**What the task requires:** Reproduce the listing that follows with no differences at all.

**Material:**
start

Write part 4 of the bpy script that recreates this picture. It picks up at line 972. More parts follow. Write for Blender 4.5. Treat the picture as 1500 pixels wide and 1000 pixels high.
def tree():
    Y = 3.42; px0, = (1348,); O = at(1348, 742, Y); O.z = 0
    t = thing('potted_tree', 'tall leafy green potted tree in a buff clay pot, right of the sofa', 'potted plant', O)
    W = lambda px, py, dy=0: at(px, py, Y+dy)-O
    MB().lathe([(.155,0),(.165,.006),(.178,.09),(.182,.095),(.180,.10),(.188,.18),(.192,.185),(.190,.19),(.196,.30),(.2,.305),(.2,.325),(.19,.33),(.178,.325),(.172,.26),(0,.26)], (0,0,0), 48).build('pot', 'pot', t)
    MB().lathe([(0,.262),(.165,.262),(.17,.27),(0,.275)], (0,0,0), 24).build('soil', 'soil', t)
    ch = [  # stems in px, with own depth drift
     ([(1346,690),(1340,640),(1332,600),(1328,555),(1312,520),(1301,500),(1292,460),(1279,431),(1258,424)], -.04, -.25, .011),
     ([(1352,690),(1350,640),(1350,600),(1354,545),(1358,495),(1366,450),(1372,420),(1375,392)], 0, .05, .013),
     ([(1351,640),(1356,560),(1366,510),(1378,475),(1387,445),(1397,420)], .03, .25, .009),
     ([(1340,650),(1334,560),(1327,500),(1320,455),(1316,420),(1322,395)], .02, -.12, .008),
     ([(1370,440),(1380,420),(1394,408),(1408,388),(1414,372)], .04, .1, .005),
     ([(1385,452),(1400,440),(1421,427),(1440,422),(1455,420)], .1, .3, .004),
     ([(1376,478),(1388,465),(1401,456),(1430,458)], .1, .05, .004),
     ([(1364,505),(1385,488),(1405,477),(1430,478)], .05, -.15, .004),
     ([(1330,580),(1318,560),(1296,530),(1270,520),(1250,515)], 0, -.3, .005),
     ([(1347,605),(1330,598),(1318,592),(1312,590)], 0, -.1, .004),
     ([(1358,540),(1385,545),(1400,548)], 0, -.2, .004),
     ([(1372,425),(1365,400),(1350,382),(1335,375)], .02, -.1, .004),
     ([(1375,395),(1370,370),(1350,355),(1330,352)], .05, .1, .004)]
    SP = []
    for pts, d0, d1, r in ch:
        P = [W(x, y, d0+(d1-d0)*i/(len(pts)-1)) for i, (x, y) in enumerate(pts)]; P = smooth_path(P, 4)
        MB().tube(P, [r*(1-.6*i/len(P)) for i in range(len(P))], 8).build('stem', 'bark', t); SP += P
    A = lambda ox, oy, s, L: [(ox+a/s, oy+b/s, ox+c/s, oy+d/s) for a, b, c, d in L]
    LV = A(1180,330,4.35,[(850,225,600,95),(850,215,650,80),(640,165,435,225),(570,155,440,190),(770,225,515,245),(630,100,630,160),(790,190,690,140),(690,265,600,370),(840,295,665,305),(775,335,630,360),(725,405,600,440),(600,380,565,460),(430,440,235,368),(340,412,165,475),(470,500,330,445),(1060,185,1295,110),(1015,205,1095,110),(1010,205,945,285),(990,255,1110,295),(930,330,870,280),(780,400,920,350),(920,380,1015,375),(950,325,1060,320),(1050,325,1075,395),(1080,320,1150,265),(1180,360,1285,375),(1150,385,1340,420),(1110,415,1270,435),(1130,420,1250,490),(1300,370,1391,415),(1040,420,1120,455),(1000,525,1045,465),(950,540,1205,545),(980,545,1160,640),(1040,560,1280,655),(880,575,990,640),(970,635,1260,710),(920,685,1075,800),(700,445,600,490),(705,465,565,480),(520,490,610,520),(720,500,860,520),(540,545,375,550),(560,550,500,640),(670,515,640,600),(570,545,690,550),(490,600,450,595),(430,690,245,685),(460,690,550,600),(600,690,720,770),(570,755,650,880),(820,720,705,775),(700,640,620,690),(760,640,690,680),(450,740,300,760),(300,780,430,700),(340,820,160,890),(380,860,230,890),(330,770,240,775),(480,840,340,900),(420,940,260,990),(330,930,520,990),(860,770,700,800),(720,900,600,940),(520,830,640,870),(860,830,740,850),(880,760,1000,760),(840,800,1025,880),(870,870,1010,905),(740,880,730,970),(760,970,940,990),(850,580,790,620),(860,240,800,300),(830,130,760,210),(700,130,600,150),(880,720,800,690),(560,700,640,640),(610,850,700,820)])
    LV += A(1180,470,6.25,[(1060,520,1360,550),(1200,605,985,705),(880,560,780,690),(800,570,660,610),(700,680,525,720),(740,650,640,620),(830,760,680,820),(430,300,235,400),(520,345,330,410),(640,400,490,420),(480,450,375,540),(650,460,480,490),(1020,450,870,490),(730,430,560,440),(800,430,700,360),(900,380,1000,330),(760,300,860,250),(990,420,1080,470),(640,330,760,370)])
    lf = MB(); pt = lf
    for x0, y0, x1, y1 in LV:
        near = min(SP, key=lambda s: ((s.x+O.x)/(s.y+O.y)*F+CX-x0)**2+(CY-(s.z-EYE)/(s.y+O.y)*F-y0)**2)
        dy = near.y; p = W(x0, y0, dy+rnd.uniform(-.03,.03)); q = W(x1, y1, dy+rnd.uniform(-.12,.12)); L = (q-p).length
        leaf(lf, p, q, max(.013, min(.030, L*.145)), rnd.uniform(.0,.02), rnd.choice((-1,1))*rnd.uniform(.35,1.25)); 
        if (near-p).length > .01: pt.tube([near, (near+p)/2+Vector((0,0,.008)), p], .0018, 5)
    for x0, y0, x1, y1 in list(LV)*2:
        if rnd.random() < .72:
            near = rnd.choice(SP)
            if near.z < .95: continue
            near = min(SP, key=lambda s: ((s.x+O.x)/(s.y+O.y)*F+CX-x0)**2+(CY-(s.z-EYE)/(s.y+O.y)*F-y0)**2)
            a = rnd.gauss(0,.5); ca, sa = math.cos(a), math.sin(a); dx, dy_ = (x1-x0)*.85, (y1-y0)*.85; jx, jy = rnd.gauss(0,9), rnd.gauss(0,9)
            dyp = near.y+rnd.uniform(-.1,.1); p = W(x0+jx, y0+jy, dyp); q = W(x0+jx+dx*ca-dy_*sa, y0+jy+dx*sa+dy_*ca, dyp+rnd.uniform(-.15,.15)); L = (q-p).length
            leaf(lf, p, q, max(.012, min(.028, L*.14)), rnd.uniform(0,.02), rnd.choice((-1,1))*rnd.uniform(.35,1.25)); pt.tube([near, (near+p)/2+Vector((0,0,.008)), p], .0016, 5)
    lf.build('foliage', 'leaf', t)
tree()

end

**Exercise solution:**
Write part 4 of the bpy script that recreates this picture. It picks up at line 972. More parts follow. Write for Blender 4.5. Treat the picture as 1500 pixels wide and 1000 pixels high.
def tree():
    Y = 3.42; px0, = (1348,); O = at(1348, 742, Y); O.z = 0
    t = thing('potted_tree', 'tall leafy green potted tree in a buff clay pot, right of the sofa', 'potted plant', O)
    W = lambda px, py, dy=0: at(px, py, Y+dy)-O
    MB().lathe([(.155,0),(.165,.006),(.178,.09),(.182,.095),(.180,.10),(.188,.18),(.192,.185),(.190,.19),(.196,.30),(.2,.305),(.2,.325),(.19,.33),(.178,.325),(.172,.26),(0,.26)], (0,0,0), 48).build('pot', 'pot', t)
    MB().lathe([(0,.262),(.165,.262),(.17,.27),(0,.275)], (0,0,0), 24).build('soil', 'soil', t)
    ch = [  # stems in px, with own depth drift
     ([(1346,690),(1340,640),(1332,600),(1328,555),(1312,520),(1301,500),(1292,460),(1279,431),(1258,424)], -.04, -.25, .011),
     ([(1352,690),(1350,640),(1350,600),(1354,545),(1358,495),(1366,450),(1372,420),(1375,392)], 0, .05, .013),
     ([(1351,640),(1356,560),(1366,510),(1378,475),(1387,445),(1397,420)], .03, .25, .009),
     ([(1340,650),(1334,560),(1327,500),(1320,455),(1316,420),(1322,395)], .02, -.12, .008),
     ([(1370,440),(1380,420),(1394,408),(1408,388),(1414,372)], .04, .1, .005),
     ([(1385,452),(1400,440),(1421,427),(1440,422),(1455,420)], .1, .3, .004),
     ([(1376,478),(1388,465),(1401,456),(1430,458)], .1, .05, .004),
     ([(1364,505),(1385,488),(1405,477),(1430,478)], .05, -.15, .004),
     ([(1330,580),(1318,560),(1296,530),(1270,520),(1250,515)], 0, -.3, .005),
     ([(1347,605),(1330,598),(1318,592),(1312,590)], 0, -.1, .004),
     ([(1358,540),(1385,545),(1400,548)], 0, -.2, .004),
     ([(1372,425),(1365,400),(1350,382),(1335,375)], .02, -.1, .004),
     ([(1375,395),(1370,370),(1350,355),(1330,352)], .05, .1, .004)]
    SP = []
    for pts, d0, d1, r in ch:
        P = [W(x, y, d0+(d1-d0)*i/(len(pts)-1)) for i, (x, y) in enumerate(pts)]; P = smooth_path(P, 4)
        MB().tube(P, [r*(1-.6*i/len(P)) for i in range(len(P))], 8).build('stem', 'bark', t); SP += P
    A = lambda ox, oy, s, L: [(ox+a/s, oy+b/s, ox+c/s, oy+d/s) for a, b, c, d in L]
    LV = A(1180,330,4.35,[(850,225,600,95),(850,215,650,80),(640,165,435,225),(570,155,440,190),(770,225,515,245),(630,100,630,160),(790,190,690,140),(690,265,600,370),(840,295,665,305),(775,335,630,360),(725,405,600,440),(600,380,565,460),(430,440,235,368),(340,412,165,475),(470,500,330,445),(1060,185,1295,110),(1015,205,1095,110),(1010,205,945,285),(990,255,1110,295),(930,330,870,280),(780,400,920,350),(920,380,1015,375),(950,325,1060,320),(1050,325,1075,395),(1080,320,1150,265),(1180,360,1285,375),(1150,385,1340,420),(1110,415,1270,435),(1130,420,1250,490),(1300,370,1391,415),(1040,420,1120,455),(1000,525,1045,465),(950,540,1205,545),(980,545,1160,640),(1040,560,1280,655),(880,575,990,640),(970,635,1260,710),(920,685,1075,800),(700,445,600,490),(705,465,565,480),(520,490,610,520),(720,500,860,520),(540,545,375,550),(560,550,500,640),(670,515,640,600),(570,545,690,550),(490,600,450,595),(430,690,245,685),(460,690,550,600),(600,690,720,770),(570,755,650,880),(820,720,705,775),(700,640,620,690),(760,640,690,680),(450,740,300,760),(300,780,430,700),(340,820,160,890),(380,860,230,890),(330,770,240,775),(480,840,340,900),(420,940,260,990),(330,930,520,990),(860,770,700,800),(720,900,600,940),(520,830,640,870),(860,830,740,850),(880,760,1000,760),(840,800,1025,880),(870,870,1010,905),(740,880,730,970),(760,970,940,990),(850,580,790,620),(860,240,800,300),(830,130,760,210),(700,130,600,150),(880,720,800,690),(560,700,640,640),(610,850,700,820)])
    LV += A(1180,470,6.25,[(1060,520,1360,550),(1200,605,985,705),(880,560,780,690),(800,570,660,610),(700,680,525,720),(740,650,640,620),(830,760,680,820),(430,300,235,400),(520,345,330,410),(640,400,490,420),(480,450,375,540),(650,460,480,490),(1020,450,870,490),(730,430,560,440),(800,430,700,360),(900,380,1000,330),(760,300,860,250),(990,420,1080,470),(640,330,760,370)])
    lf = MB(); pt = lf
    for x0, y0, x1, y1 in LV:
        near = min(SP, key=lambda s: ((s.x+O.x)/(s.y+O.y)*F+CX-x0)**2+(CY-(s.z-EYE)/(s.y+O.y)*F-y0)**2)
        dy = near.y; p = W(x0, y0, dy+rnd.uniform(-.03,.03)); q = W(x1, y1, dy+rnd.uniform(-.12,.12)); L = (q-p).length
        leaf(lf, p, q, max(.013, min(.030, L*.145)), rnd.uniform(.0,.02), rnd.choice((-1,1))*rnd.uniform(.35,1.25)); 
        if (near-p).length > .01: pt.tube([near, (near+p)/2+Vector((0,0,.008)), p], .0018, 5)
    for x0, y0, x1, y1 in list(LV)*2:
        if rnd.random() < .72:
            near = rnd.choice(SP)
            if near.z < .95: continue
            near = min(SP, key=lambda s: ((s.x+O.x)/(s.y+O.y)*F+CX-x0)**2+(CY-(s.z-EYE)/(s.y+O.y)*F-y0)**2)
            a = rnd.gauss(0,.5); ca, sa = math.cos(a), math.sin(a); dx, dy_ = (x1-x0)*.85, (y1-y0)*.85; jx, jy = rnd.gauss(0,9), rnd.gauss(0,9)
            dyp = near.y+rnd.uniform(-.1,.1); p = W(x0+jx, y0+jy, dyp); q = W(x0+jx+dx*ca-dy_*sa, y0+jy+dx*sa+dy_*ca, dyp+rnd.uniform(-.15,.15)); L = (q-p).length
            leaf(lf, p, q, max(.012, min(.028, L*.14)), rnd.uniform(0,.02), rnd.choice((-1,1))*rnd.uniform(.35,1.25)); pt.tube([near, (near+p)/2+Vector((0,0,.008)), p], .0016, 5)
    lf.build('foliage', 'leaf', t)
tree()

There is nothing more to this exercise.